The Young Turks Video: “People Will DIE Because of This SCOTUS Decision”
Don’t look now, but the Supreme Court of the United States is now officially to the right even of Donald Trump, and that is saying something. Golden State Warriors basketball Coach Steve Kerr is one of the nation’s most fervent anti-gun spokesmen. Kerr lost his father, Prof. Malcom Kerr, to a political assassination in Lebanon in 1984, where he had been president of American University-Beirut. Yet, he agreed with Trump ONCE, on the need to banish the bump-stock.
Even Trump recognized the sense behind banishing bump stocks from firearms, in the wake of the 2017 Las Vegas concert massacre; and offered an unusually lucid statement, “There’s a great appetite, and I mean a very strong appetite, for background checks. … I think background checks are important. I don’t want to put guns into the hands of mentally unstable people, or people with rage or hate, sick people. I’m all in favor of it.” As SF Chronicle columnist Scott Ostler noted, “That passionate support for gun-safety legislation lasted as long as a cheeseburger on Trump’s lunch plate,” and Kerr formally endorsed Joe Biden this week. No major league sports coach has ever publically endorsed a presidential candidate before, though Kerr’s mentor San Antonio Spurs Coach Gregg Popovich, has been equally outspoken on gun control and many political issues. Can I get a hizzah for Popovich-Kerr in 2028?
Republicans began trying to cripple the functions of government under President Ronald Reagan. He popularized the notion that government is the problem, not the solution. Regulatory agencies exist to keep people safe, to assure clean water and air, to restrain monopolistic corporate behavior, to assure a safe food supply.
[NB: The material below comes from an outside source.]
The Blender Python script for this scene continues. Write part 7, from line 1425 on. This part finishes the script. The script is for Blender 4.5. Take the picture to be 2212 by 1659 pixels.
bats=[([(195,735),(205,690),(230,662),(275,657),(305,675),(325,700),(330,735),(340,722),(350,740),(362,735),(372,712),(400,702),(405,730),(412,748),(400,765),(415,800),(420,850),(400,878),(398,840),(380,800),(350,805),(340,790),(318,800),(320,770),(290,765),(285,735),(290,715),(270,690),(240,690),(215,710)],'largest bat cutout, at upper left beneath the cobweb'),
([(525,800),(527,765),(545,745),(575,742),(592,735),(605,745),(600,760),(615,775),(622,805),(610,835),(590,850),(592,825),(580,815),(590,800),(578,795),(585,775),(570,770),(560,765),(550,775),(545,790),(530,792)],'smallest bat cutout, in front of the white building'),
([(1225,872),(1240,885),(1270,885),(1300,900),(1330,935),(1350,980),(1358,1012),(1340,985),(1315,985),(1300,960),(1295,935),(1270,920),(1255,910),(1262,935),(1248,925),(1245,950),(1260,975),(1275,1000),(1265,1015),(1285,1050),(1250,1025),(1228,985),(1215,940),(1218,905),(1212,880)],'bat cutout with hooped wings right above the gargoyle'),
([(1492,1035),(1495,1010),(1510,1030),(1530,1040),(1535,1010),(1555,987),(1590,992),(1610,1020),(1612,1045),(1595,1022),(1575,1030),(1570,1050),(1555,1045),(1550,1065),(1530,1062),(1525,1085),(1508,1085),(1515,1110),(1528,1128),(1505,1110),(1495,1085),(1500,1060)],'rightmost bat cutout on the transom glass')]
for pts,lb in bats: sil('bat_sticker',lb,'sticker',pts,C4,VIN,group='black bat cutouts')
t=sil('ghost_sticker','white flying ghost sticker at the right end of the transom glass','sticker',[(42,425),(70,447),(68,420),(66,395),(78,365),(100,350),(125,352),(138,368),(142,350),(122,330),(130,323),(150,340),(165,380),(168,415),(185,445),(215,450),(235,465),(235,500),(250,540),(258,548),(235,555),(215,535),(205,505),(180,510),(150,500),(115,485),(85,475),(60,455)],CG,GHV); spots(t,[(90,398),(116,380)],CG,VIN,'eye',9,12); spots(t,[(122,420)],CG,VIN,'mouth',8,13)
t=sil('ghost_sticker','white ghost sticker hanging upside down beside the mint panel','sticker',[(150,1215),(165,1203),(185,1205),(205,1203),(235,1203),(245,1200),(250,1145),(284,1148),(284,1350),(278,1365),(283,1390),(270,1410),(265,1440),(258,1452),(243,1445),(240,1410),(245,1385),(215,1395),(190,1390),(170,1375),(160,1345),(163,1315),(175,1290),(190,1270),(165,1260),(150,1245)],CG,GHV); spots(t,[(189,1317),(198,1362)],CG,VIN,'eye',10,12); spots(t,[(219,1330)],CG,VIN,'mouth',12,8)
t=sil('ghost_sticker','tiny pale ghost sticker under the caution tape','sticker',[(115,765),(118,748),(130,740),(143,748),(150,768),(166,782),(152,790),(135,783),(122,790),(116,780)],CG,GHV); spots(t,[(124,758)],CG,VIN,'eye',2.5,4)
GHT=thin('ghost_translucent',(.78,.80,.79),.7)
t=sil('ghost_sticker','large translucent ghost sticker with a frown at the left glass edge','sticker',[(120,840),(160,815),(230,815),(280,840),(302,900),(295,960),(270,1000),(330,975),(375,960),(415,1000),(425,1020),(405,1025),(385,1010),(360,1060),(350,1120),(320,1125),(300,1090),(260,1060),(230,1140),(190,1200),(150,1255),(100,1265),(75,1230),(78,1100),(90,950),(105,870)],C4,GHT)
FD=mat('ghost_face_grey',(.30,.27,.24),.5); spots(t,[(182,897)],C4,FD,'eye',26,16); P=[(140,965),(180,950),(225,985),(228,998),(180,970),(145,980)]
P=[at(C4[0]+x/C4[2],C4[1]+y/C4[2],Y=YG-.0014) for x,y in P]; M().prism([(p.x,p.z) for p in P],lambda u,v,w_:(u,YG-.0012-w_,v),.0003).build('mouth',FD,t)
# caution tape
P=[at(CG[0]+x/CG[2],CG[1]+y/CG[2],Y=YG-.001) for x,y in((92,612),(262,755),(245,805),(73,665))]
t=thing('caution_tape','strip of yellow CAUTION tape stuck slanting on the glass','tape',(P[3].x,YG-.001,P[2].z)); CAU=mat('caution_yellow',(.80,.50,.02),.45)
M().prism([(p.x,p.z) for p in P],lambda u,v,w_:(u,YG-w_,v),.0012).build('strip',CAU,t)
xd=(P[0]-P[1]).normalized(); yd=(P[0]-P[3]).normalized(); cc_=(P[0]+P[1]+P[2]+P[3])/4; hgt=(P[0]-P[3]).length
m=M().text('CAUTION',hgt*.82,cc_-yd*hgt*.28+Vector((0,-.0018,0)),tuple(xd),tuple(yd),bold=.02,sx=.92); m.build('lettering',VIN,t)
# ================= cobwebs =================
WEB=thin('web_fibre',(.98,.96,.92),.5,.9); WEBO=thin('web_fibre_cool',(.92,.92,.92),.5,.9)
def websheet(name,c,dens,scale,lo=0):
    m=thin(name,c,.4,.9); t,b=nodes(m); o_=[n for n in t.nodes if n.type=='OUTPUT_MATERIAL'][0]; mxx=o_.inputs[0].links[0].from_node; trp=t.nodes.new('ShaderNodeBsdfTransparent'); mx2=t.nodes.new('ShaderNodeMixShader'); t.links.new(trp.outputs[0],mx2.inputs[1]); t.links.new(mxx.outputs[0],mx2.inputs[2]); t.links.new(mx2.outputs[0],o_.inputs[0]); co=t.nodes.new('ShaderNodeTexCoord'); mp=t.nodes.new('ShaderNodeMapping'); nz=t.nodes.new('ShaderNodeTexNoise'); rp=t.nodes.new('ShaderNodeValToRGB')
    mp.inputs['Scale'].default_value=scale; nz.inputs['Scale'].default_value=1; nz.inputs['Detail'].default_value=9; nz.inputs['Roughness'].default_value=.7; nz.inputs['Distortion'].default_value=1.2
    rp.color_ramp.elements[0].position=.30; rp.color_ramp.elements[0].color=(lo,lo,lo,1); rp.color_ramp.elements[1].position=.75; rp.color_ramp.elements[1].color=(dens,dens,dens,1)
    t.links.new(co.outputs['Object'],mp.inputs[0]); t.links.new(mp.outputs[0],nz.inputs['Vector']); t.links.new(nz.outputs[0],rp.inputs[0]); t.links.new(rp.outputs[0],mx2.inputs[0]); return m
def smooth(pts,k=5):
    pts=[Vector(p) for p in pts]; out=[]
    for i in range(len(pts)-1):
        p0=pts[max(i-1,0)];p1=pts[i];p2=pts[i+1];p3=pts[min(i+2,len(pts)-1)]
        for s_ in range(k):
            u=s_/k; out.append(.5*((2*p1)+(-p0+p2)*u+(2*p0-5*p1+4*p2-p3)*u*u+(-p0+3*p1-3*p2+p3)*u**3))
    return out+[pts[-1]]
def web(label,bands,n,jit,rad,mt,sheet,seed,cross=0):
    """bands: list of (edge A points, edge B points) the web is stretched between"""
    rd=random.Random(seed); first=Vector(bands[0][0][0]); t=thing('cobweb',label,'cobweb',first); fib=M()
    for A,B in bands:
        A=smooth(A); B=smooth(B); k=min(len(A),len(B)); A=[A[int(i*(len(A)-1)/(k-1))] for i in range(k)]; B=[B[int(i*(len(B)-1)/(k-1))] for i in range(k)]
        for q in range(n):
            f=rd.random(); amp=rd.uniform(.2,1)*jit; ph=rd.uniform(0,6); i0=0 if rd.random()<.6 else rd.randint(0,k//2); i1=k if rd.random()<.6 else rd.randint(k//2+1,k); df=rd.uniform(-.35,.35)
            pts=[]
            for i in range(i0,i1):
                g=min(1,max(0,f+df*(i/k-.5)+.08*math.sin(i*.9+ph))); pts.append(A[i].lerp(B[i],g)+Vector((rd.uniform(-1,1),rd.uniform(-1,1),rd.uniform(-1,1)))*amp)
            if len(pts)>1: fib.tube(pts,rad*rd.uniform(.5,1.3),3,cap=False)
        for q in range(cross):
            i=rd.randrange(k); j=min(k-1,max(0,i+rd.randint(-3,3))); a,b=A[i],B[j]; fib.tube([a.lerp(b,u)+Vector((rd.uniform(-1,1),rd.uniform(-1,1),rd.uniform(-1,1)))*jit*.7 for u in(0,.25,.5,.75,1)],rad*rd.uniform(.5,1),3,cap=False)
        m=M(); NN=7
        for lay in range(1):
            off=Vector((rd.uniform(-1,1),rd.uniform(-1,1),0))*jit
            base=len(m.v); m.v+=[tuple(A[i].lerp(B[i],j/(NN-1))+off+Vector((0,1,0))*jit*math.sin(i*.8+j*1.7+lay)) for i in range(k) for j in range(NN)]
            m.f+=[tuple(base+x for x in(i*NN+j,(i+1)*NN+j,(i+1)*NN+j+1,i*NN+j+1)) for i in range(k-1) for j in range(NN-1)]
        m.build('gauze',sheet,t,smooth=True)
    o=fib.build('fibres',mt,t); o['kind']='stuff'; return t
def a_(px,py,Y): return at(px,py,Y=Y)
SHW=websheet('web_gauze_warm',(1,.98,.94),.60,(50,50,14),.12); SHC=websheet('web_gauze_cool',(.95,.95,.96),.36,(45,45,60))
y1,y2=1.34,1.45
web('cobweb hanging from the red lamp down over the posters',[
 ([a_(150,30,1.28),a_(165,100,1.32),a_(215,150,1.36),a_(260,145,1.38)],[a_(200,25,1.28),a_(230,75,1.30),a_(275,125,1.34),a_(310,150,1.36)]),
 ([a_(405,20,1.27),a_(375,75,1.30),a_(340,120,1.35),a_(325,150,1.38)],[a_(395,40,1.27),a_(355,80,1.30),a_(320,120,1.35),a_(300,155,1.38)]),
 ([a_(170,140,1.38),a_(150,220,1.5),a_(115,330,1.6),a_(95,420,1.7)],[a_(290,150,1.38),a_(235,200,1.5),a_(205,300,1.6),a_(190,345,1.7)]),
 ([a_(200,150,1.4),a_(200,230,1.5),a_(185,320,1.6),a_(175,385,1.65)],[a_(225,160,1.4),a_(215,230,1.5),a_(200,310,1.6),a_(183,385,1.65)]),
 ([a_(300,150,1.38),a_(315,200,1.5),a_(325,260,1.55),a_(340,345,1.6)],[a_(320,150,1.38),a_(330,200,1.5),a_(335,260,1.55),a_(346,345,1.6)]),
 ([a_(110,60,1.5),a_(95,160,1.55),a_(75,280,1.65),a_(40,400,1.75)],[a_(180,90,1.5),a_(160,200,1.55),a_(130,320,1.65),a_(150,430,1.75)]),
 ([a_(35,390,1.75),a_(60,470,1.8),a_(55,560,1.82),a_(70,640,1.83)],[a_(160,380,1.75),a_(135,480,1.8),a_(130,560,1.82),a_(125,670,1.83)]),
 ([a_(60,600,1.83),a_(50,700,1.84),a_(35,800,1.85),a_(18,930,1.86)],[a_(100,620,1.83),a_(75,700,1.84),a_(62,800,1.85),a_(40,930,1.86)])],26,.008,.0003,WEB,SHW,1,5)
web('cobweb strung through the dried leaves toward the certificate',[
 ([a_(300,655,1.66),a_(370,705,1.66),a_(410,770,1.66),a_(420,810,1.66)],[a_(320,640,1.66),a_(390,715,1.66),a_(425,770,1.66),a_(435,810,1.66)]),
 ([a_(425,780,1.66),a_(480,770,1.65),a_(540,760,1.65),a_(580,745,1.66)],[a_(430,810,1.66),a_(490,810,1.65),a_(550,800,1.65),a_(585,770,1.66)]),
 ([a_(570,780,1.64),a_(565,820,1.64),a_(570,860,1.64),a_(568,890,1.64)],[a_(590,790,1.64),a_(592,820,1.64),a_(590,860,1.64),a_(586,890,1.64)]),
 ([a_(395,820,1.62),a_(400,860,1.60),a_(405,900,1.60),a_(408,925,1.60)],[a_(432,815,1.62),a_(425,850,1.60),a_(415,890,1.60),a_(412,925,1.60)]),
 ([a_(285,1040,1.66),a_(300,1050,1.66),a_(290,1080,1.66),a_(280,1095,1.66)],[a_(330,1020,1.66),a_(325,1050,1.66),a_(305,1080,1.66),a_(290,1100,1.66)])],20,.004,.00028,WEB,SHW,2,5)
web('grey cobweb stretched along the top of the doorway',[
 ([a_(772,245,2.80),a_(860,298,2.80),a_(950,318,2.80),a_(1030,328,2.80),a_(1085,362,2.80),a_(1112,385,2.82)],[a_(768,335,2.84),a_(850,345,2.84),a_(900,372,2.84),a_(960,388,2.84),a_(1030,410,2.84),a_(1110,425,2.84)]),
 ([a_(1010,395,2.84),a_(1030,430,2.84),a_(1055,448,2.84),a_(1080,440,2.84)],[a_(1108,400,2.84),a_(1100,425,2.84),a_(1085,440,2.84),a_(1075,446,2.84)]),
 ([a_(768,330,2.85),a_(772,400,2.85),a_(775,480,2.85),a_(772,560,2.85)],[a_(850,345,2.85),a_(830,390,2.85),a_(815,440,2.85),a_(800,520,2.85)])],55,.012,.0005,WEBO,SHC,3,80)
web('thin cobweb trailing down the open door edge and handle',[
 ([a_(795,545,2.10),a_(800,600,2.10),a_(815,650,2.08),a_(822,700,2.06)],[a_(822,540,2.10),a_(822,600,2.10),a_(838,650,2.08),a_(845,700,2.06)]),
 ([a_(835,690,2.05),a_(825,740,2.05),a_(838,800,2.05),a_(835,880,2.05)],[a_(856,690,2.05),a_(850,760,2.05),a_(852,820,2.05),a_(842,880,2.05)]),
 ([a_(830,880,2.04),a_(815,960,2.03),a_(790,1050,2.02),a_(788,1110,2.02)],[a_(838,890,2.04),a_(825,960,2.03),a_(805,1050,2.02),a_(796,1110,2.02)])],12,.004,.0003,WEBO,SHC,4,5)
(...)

Under Reagan, the Republican ideology began evolving away from the classic “conservatism,” to Trump’s ideology of chaos and cruelty. He was the first president to appoint people to cabinet positions and agency directorships, whose purpose was not to steward those agencies and departments, but to sabotage their basic functions and missions.
The SCOTUS reasoning was articulated by Clarence Thomas: The bump stock makes guns fire more rounds faster, but the court held that it’s still technically not a machine gun. They are wrong on the facts here.. Machine guns were originally banned in the US in 1934, but AR-15’s are the gun of choice for mass murderers. The Court struck down a 2018 ATF (Bureau of Alcohol, Tobacco & Firearms) ruling to arrive at this tortured conclusion.
It’s interesting that this case didn’t arise in a 2nd Amendment challenge, but, “rather, it is one of several cases this term seeking to undercut the power of administrative agencies.” It’s an attack on the ability of government to govern effectively, to not only limit government, but cripple its basic functions. Their aim is to limit the protective reach of US government agencies, yet they say this is not ideologically driven. The case was brought by Texas gun store owner Michael Cargill, after he was forced to surrender two bump stocks in 2019. The issue was whether the Trump administration, through the ATF stretched the statutory definition of machine guns too far to cover bump stocks.
Chief Justice John Roberts has set the stage for this ideological tilt, and “done everything he can to try to manipulate the process to avoid and block efforts by the Senate to hold the court accountable, to insist that it abide by just commonsense ethical rules that every other court in the country has to follow.” Sondra Sotomayor articulated the objections in a rare public dissent from the Bench. She summarized saying, “This is not a hard case. All of the textual evidence points to the same interpretation. Its interpretation requires six diagrams and an animation to decipher the meaning of the statutory text, and enables gun users and manufacturers to circumvent federal law.”